During the spring and early summer months the sun takes care of the first two by heating the air and wind shear over the plains states makes the region a perfect breeding ground for tornadoes.

That all changes in the late fall and winter. Normally coursing high over Canada, the fast-moving polar jet stream dips south into the Southeastern United States. And while the atmosphere isn't very warm, the winds are strong enough to take what little instability there is and whip it into a frenzy.

Since they don't rely on atmospheric heating, cool season twisters also tend to form late at night, between 1 and 7 a.m.

"There's added danger from these tornadoes because they form at night," Konarik said. "And because the public is not expecting tornadoes in the winter time — that's another element."

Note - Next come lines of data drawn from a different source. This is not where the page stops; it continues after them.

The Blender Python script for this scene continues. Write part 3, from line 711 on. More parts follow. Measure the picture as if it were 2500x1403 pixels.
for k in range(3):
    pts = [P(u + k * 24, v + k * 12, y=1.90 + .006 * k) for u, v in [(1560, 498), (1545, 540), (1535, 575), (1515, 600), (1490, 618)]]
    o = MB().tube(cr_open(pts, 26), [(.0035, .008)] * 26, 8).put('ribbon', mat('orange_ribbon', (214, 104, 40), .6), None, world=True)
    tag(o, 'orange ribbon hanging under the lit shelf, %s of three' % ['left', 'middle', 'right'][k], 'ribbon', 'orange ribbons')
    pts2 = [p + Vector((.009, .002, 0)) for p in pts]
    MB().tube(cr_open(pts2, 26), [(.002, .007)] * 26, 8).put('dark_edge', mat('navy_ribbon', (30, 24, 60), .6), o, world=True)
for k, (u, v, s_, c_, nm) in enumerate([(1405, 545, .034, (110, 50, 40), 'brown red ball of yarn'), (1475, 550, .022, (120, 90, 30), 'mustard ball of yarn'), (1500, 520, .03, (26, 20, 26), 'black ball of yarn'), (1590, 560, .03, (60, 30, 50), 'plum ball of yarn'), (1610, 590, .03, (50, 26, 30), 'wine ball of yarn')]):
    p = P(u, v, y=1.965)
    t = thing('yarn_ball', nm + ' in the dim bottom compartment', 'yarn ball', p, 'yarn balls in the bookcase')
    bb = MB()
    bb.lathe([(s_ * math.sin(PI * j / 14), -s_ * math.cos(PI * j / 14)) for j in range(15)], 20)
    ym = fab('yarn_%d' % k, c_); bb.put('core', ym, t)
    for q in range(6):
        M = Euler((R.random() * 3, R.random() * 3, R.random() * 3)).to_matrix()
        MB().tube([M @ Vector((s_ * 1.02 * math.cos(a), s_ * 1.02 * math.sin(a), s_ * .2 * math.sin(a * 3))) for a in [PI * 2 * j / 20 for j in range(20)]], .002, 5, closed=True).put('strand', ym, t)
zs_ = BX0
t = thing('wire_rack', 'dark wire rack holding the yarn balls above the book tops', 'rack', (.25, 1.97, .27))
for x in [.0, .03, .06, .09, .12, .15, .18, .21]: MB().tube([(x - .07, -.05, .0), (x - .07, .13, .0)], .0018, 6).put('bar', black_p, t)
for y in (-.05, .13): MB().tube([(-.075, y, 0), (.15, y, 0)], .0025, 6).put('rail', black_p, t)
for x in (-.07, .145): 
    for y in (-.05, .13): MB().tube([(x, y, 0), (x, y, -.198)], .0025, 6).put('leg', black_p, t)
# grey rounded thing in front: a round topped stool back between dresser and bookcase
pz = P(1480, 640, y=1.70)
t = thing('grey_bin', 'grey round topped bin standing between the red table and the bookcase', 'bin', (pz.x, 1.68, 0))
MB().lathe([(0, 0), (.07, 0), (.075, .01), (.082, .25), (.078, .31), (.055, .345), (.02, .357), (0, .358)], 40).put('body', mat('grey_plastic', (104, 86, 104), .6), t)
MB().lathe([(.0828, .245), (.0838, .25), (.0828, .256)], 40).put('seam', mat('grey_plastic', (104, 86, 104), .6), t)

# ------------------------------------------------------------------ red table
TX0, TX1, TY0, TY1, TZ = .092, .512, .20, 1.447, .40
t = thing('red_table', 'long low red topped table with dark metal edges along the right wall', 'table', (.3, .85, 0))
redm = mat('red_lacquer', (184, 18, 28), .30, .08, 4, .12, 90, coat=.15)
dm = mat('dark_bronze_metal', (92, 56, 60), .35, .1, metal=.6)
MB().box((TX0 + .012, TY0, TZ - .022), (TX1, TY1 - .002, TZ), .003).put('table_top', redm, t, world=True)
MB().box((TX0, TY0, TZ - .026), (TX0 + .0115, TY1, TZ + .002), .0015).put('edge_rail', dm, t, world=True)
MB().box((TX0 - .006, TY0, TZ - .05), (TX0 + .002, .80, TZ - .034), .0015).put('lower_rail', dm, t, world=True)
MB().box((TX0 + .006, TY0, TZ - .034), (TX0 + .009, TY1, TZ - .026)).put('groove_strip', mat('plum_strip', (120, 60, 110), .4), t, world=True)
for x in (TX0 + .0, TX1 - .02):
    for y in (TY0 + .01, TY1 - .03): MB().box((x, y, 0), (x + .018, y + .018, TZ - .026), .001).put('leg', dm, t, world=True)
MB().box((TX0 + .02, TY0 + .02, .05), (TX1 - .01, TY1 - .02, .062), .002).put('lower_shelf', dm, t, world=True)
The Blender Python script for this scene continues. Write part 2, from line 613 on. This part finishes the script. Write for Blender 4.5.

Konarik is presenting a series of guidelines this week at the Severe Local Storms Conference in Savannah, Ga. to help meteorologists forecast cool season tornado outbreaks.

But the increase in overall number of tornadoes, which culminated in last year's huge twister turnout, may have nothing to do with the weather. In a separate study to be presented at the conference, researchers show that the overall number of reported tornadoes has gone up significantly in the past five decades.

"I hesitate to call last year a 'record' though, because I think we're seeing more people reporting tornadoes than ever before," Gregory Carbin of NOAA's Storm Prediction Center in Norman, Okla., said.

The predicted effects of global warming will likely add more heat to the atmosphere, and that could lend more fuel to thunderstorms and tornadoes in the form of atmospheric instability, Carbin said. But other ingredients, like wind shear, might wane in a warmer world.

"It's not clear at all what the ramifications of climate change are for tornadoes 10 to 20 years down the road," he said.